A system administrator is investigating a Linux server that unexpectedly terminated a critical application. The server has a large amount of swap space configured. Despite this, the system logs indicate an Out of Memory (OOM) killer event was triggered. Which of the following is the most likely reason for the OOM event to occur even with available swap space?
Swap space is only used for caching files, not for application process memory.
The application's executable file had its read permissions removed.
The kernel required a block of non-swappable memory that could not be allocated.
The OOM killer is automatically disabled when more than 1GB of swap is present.

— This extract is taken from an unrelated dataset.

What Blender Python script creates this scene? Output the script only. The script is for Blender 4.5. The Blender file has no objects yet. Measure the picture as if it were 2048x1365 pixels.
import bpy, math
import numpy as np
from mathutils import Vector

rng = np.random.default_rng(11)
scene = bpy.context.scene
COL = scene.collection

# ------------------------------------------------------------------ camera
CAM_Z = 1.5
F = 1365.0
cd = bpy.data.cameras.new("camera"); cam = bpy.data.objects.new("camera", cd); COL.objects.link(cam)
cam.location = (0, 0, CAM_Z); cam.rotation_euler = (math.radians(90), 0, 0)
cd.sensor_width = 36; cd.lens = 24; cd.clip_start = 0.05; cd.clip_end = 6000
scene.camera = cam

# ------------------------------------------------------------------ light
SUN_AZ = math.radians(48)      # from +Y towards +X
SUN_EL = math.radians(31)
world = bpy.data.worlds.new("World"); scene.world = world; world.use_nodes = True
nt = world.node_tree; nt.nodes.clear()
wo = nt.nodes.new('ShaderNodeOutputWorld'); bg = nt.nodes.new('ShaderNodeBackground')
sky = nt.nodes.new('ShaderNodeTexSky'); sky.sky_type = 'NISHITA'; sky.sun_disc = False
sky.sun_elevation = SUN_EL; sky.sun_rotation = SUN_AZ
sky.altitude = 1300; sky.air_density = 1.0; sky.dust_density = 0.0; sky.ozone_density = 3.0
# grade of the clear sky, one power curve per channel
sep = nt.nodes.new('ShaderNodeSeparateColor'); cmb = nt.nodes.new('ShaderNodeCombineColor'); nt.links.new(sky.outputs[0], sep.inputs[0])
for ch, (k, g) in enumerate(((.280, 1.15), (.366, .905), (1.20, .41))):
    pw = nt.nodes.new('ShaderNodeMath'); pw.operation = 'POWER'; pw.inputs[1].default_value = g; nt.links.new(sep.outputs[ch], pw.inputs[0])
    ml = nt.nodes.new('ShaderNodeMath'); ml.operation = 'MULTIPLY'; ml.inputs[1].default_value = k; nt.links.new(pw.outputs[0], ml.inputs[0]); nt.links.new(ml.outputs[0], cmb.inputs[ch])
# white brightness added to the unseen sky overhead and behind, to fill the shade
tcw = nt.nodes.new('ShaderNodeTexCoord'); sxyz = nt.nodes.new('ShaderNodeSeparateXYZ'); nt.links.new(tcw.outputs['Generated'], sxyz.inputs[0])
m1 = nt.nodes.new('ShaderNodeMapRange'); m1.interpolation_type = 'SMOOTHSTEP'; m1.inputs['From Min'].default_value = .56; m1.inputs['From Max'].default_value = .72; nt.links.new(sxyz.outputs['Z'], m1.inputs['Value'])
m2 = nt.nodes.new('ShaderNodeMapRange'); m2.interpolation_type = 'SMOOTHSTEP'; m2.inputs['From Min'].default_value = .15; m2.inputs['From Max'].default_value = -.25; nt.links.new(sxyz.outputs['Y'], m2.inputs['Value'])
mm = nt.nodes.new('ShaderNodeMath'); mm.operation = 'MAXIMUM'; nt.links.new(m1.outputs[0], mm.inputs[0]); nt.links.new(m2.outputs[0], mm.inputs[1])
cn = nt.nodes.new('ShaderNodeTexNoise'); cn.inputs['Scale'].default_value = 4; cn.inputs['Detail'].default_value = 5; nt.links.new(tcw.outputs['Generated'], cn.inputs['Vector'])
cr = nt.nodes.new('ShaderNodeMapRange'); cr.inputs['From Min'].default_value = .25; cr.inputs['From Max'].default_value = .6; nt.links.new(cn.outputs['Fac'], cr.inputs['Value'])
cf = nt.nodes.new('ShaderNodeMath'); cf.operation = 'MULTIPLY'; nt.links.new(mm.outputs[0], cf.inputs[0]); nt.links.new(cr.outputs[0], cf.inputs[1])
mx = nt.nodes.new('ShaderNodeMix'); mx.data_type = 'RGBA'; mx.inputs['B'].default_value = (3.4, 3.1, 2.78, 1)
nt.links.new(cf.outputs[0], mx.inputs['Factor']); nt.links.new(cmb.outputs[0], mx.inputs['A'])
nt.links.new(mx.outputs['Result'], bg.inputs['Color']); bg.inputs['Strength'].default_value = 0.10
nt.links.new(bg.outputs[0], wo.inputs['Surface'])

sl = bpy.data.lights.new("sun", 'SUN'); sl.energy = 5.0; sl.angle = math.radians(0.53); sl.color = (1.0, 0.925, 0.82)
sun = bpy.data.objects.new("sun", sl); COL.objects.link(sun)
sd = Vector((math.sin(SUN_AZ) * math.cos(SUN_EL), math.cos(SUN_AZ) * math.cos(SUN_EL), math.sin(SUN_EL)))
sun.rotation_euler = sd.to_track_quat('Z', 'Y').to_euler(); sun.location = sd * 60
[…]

The correct answer is that the kernel may have attempted a memory allocation that cannot be swapped out. The Linux kernel and certain drivers sometimes require physically contiguous memory blocks that are non-swappable. If such an allocation fails because not enough physical RAM is available, the OOM killer can be invoked regardless of the amount of free swap space. While completely exhausting both RAM and swap space is a common cause for OOM events , the failure to satisfy a non-swappable allocation is a key reason an OOM event can happen even with plenty of swap free. The other options are incorrect: swap space is primarily used for application data (anonymous memory pages), not just file caching; the OOM killer is a last resort and is not disabled by the presence of swap; and the OOM killer's behavior is not determined by file permissions but by the oom_score of a process.